begin

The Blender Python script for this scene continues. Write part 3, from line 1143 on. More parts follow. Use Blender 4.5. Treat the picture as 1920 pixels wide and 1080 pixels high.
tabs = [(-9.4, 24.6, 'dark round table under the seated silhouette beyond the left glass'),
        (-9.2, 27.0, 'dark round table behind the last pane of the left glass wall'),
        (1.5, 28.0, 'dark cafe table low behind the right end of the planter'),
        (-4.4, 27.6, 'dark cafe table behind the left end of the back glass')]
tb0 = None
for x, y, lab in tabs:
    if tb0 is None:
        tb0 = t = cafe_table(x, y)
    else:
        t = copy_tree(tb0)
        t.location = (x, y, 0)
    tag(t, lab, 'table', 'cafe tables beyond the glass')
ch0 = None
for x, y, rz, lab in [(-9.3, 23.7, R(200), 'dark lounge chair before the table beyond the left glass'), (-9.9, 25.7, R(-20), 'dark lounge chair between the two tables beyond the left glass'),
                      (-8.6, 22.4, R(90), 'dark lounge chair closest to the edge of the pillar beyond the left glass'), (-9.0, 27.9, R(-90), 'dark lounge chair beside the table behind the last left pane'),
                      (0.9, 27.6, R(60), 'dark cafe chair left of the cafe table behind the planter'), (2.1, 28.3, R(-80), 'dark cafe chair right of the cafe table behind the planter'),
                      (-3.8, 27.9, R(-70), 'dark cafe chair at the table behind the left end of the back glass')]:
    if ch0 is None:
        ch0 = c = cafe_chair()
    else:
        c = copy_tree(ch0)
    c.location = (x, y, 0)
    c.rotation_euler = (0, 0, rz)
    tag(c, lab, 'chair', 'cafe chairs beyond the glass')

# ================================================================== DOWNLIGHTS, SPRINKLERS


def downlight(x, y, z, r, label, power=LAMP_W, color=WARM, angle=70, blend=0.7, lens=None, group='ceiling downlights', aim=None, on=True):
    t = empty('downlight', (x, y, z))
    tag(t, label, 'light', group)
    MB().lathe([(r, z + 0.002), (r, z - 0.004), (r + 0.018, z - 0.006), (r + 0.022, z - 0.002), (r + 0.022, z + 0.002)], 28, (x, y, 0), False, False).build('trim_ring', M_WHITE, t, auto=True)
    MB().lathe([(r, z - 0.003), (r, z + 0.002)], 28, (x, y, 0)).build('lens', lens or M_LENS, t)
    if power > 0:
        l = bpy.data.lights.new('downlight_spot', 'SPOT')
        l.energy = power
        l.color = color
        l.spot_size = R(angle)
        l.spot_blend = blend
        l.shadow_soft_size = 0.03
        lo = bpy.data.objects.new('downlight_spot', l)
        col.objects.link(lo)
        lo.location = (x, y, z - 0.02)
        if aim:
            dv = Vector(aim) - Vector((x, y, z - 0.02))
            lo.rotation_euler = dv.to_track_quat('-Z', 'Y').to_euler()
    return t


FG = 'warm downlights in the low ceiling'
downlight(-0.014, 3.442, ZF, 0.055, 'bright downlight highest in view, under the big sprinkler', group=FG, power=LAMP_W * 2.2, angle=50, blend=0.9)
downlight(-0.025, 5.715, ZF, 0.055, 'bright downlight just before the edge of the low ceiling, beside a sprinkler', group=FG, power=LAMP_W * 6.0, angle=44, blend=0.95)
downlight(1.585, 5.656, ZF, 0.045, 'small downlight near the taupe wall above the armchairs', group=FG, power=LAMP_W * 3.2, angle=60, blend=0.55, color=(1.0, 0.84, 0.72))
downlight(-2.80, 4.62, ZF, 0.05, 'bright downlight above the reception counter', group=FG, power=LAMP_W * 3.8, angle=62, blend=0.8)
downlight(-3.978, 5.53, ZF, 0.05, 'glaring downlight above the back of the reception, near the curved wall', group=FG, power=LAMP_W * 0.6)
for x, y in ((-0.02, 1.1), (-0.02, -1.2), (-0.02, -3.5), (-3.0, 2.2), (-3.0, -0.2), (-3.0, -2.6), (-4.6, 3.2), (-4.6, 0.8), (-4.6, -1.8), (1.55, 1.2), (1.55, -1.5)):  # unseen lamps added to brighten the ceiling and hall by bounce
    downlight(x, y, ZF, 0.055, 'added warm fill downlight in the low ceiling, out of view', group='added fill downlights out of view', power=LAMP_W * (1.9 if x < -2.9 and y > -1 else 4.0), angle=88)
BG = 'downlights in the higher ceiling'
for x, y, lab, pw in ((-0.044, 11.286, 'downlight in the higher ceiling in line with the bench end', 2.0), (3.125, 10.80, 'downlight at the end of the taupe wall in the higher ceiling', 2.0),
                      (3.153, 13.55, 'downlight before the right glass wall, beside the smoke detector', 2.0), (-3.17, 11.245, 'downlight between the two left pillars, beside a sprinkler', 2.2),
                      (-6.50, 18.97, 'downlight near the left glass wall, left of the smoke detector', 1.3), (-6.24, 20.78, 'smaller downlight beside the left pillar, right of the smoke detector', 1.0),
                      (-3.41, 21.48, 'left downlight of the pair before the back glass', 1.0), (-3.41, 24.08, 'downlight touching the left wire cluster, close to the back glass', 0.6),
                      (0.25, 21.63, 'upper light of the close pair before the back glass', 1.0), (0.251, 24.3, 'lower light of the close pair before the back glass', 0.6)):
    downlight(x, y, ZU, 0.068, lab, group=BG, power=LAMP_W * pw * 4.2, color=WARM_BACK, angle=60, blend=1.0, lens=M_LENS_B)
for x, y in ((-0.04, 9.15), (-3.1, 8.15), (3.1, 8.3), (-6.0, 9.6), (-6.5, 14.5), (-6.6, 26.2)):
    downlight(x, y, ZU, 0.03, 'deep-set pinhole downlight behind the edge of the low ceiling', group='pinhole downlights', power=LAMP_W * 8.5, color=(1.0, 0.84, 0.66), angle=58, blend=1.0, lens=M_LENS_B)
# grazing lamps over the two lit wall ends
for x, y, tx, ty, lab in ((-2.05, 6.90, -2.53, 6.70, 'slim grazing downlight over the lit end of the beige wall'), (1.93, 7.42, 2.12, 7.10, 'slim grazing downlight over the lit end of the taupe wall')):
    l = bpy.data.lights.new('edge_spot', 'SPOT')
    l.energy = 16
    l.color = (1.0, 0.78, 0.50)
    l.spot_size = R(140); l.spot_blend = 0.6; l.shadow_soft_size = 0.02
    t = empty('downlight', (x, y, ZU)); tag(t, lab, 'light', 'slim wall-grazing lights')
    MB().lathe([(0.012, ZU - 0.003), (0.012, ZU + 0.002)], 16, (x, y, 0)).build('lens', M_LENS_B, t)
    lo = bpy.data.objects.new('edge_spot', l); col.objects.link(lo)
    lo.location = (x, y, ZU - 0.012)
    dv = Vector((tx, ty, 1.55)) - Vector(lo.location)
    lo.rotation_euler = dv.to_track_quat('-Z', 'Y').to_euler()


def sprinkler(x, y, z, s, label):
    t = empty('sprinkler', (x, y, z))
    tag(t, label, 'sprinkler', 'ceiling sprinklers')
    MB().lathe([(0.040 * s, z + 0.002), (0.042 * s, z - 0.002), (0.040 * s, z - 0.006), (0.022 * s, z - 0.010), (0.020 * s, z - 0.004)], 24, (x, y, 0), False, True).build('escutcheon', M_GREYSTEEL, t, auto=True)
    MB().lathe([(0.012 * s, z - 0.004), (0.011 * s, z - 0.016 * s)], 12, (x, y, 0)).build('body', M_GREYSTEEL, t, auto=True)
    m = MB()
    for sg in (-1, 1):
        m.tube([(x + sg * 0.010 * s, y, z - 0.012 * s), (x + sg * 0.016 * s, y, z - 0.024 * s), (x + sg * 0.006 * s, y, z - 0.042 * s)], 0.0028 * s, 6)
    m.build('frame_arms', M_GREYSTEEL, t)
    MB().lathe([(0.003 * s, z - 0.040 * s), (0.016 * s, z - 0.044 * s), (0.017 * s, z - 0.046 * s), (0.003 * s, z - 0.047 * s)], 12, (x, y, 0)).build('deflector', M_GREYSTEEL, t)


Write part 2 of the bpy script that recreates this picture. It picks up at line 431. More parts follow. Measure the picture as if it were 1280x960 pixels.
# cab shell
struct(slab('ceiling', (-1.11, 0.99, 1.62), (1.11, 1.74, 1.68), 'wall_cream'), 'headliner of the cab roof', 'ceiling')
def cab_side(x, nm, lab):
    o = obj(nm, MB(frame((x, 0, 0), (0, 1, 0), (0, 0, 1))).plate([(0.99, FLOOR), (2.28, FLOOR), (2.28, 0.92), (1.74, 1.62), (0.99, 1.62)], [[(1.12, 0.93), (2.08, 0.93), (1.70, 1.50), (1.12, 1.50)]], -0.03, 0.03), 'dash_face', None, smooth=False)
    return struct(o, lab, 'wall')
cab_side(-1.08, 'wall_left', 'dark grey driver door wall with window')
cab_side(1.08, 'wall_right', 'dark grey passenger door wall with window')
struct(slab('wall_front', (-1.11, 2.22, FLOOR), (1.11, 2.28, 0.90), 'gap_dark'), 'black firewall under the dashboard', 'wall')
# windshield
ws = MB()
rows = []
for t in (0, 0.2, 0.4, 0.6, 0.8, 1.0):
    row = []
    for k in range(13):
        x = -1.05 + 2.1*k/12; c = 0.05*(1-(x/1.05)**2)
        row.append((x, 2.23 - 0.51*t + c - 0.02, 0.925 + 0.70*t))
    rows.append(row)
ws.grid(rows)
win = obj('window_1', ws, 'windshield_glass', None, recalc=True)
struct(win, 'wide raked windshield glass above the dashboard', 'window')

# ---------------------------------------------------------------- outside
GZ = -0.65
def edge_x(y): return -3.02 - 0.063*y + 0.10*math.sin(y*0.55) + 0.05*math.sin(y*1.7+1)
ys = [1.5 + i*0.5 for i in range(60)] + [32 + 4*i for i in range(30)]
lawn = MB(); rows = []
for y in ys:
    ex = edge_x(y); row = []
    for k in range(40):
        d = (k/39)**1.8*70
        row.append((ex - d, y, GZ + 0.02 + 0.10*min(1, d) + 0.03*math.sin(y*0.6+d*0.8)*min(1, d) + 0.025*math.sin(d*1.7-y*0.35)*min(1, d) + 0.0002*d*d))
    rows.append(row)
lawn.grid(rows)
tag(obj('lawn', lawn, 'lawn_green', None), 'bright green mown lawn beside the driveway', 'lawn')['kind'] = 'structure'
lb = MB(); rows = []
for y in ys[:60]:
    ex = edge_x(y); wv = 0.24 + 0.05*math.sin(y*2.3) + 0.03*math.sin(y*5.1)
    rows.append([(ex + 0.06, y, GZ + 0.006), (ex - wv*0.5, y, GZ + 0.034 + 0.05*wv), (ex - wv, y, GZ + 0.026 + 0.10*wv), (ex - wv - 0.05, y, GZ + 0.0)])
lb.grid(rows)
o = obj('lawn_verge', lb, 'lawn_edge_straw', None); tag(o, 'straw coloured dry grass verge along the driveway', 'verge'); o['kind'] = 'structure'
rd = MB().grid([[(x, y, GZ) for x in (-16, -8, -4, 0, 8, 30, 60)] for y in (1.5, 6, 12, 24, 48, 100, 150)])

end

GOAL ->
List every line from the entries above in which "script" appears.

ANSWER FOR THIS EXERCISE ->
The Blender Python script for this scene continues. Write part 3, from line 1143 on. More parts follow. Use Blender 4.5. Treat the picture as 1920 pixels wide and 1080 pixels high.
Write part 2 of the bpy script that recreates this picture. It picks up at line 431. More parts follow. Measure the picture as if it were 1280x960 pixels.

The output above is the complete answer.